Miejsce nauki zastępuje tu „groza ze Wschodu”. W pewnym momencie jedna z postaci z patosem oznajmia, że Czarnobyl oznacza „czarny piołun”. Następnie zapada cisza. Wedle scenarzystów, tym samym „wszystko” dano do zrozumienia. Niestety! Trudno powiedzieć, co to zdanie miałoby widzom teatru telewizji wytłumaczyć. Autorzy chyba dali upust przekonaniom, że na Wschodzie czai się Zło od chwili, gdy ludzie wybrali nazwę miejscowości. I po stuleciach w 1986 roku to Zło musiało – (koniecznie?) – (w związku z nazwą?) – (tam, a nie gdzie indziej?) nastąpić. Oto właśnie „metafizyka” za psi grosz. Niemniej od razu widać, w jakie struny polskiej wrażliwości uderzą później takie dzieła o tragicznych katastrofach, jak przede wszystkim film fabularny „Smoleńsk”. Sekrety, zmowy, nie wiadomo co… I żadnych racjonalnych wniosków na przyszłość, skoro twórcom za finał filmu wystarczyła scena, w której zmarli w 2010 roku spotykają się w zaświatach z ofiarami tragedii katyńskiej.
Cóż, to antypody filmu o tragedii czarnobylskiej, po tysiąckroć większej i z większymi potencjalnie konsekwencjami – także dla Polaków. Skądinąd i w miniserialu mamy ciekawą wzmiankę o miejscowości Czarnobyl. Postacie filmowe w wymianie zdań przypominają, że było to miasto żydowskie i polskie. Żydów wymordował Hitler, Polaków – Stalin. A potem zamieszkali tu nowi ludzie, którzy uwierzyli, że robią to na zawsze. Po tym dialogu przypomniała mi się ze szkoły wielka mapa ścienna I Rzeczypospolitej z XVI wieku. Na niej zaś rzeczywiście w granicach państwa Jagiellonów, hen, na wschodzie, znajdował się kwadrat czy kropka z podpisem „Czarnobyl”. W pokrętny sposób miejsce zatem niezupełnie obce naszej kulturze, potem można odkrywać jego przeszłość, związaną z rodem Chodkiewiczów, a nie żaden „czarny piołun”.
Zbędne bohaterstwo
Na zakończenie dodajmy, że dla osób, które w 1986 roku były dziećmi, Czarnobyl miał swój drugi smak. Był to smak rozczarowania. Oto po latach profesor Jaworowski przyznał, że nasz strach miał zbyt wielkie oczy. Po prostu w czasach PRL-u brakowało nam nieocenzurowanych wiadomości, ścisłych danych o promieniowaniu. W ich świetle spektakularna akcja ratowania dzieci okazała się zbędna. Picie płynu Lugola nie było konieczne. Po latach ekspert zanalizował wszystko na chłodno. I znów – z pomocą nauki – unieważnił wcześniejszy heroizm.

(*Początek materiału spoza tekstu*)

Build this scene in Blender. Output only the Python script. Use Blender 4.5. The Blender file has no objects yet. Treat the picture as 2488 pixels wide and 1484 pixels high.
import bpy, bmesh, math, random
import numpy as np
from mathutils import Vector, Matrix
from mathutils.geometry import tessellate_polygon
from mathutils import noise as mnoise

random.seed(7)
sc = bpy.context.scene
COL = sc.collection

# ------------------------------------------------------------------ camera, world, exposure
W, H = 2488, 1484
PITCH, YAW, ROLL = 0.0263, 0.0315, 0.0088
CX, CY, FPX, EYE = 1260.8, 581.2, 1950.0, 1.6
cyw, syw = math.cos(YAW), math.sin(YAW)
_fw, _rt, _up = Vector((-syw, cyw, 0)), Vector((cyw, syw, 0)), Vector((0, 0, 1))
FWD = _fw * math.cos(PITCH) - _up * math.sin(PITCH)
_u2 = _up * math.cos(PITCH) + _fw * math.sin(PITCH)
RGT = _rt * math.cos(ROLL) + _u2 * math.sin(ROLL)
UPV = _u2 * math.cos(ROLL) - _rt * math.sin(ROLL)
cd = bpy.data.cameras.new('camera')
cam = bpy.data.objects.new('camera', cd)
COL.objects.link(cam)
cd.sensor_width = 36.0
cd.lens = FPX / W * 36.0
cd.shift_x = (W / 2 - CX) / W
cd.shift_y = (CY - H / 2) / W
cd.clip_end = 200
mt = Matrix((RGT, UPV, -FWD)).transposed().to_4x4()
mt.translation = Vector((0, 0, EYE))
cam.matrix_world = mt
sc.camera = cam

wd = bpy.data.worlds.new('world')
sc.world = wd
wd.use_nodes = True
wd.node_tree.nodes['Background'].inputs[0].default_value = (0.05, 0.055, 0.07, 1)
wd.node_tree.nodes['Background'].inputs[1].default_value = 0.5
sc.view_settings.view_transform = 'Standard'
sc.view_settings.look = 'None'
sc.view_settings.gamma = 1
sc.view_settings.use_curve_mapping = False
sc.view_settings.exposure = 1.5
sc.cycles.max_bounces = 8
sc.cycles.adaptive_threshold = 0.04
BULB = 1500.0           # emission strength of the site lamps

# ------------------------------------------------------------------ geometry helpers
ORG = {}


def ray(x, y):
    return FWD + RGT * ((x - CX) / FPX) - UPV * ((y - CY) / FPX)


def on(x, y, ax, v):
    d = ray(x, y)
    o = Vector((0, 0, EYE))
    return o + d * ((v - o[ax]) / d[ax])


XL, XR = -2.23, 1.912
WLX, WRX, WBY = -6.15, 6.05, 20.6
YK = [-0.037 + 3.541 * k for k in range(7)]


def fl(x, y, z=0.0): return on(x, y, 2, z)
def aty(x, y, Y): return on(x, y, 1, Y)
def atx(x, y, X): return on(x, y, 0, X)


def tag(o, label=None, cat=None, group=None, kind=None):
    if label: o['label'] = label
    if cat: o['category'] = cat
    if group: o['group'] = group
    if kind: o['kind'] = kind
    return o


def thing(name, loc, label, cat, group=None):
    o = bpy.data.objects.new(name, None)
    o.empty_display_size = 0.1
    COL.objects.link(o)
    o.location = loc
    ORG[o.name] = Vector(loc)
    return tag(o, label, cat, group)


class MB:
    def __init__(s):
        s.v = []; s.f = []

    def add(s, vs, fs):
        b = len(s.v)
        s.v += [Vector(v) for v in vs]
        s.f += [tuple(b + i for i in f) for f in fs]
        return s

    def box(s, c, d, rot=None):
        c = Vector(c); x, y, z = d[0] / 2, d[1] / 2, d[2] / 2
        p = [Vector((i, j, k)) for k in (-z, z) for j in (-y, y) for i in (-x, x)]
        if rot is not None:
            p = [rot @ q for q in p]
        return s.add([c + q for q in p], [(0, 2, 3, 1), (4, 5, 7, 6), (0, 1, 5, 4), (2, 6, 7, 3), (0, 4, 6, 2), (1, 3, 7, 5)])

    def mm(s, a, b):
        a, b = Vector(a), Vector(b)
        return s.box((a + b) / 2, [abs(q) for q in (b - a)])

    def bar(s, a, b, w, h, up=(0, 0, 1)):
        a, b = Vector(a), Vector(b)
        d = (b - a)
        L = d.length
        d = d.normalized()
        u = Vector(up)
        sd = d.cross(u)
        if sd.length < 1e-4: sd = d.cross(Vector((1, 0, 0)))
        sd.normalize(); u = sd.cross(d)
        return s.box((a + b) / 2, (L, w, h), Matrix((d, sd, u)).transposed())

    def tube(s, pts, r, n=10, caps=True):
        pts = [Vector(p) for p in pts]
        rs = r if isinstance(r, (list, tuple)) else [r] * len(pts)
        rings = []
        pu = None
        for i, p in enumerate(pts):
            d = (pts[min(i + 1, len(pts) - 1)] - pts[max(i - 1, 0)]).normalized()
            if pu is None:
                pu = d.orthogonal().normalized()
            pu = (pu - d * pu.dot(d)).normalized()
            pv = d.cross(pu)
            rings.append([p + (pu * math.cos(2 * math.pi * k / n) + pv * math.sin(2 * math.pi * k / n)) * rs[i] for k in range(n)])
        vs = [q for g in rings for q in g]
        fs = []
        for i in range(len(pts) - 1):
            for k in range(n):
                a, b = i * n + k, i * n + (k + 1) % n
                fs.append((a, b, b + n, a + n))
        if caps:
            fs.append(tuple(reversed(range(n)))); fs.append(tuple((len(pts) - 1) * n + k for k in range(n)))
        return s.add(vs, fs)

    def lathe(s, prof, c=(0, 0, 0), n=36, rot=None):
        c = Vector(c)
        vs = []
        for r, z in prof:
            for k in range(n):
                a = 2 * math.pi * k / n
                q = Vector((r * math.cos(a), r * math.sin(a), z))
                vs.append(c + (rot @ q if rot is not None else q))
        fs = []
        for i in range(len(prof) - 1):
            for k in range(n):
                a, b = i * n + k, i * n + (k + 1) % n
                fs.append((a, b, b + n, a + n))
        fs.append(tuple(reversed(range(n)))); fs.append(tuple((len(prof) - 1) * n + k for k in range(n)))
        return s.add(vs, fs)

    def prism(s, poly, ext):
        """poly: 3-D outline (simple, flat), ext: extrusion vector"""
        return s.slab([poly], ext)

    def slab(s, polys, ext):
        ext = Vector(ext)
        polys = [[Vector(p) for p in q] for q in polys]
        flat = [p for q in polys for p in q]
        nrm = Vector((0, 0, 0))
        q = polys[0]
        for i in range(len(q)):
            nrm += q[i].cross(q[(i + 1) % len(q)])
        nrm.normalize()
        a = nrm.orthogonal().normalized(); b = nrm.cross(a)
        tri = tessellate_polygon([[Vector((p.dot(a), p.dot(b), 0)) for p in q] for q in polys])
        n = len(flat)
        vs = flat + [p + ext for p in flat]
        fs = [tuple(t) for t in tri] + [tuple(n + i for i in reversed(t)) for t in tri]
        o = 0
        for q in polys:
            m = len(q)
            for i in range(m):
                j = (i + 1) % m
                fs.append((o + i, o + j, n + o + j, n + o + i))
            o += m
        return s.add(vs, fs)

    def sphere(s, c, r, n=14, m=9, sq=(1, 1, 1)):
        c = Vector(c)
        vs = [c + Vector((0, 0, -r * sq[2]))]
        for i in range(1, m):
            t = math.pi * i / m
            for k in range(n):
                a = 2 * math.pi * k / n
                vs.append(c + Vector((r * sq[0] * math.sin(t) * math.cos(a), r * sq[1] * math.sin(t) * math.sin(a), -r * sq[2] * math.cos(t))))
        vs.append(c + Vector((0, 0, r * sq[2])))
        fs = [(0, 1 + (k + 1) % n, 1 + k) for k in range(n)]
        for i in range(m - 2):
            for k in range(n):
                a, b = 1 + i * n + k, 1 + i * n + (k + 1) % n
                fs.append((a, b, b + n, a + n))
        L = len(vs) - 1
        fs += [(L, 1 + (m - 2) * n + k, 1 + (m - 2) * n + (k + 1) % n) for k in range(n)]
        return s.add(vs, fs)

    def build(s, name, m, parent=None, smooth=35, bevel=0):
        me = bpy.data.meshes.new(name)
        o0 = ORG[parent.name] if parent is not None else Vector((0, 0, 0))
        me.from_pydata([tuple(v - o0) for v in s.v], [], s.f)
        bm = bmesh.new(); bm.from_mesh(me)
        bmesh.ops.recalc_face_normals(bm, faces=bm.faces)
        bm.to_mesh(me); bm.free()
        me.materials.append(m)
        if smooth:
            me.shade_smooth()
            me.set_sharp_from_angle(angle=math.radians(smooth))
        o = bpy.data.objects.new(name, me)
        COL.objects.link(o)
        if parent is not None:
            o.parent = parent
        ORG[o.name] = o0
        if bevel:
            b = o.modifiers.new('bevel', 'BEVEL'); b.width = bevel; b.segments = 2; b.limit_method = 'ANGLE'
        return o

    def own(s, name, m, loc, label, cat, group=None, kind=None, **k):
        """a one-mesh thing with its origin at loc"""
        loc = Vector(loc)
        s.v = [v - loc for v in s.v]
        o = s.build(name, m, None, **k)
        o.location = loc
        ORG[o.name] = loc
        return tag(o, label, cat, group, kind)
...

Tym ciekawsze więc, że Amerykańscy i Brytyjscy twórcy miniserialu, kreśląc portrety bohaterskich naukowców, chcieli nas znów nastraszyć. Sądząc po entuzjastycznych reakcjach polskich widzów, jesteśmy im za to wdzięczni. Niektórych film być może nawet zmobilizuje do proekologicznego działania. Niektórym może też będzie mniej głupio, że ich paniczny strach z przeszłości okazał się bezpodstawny.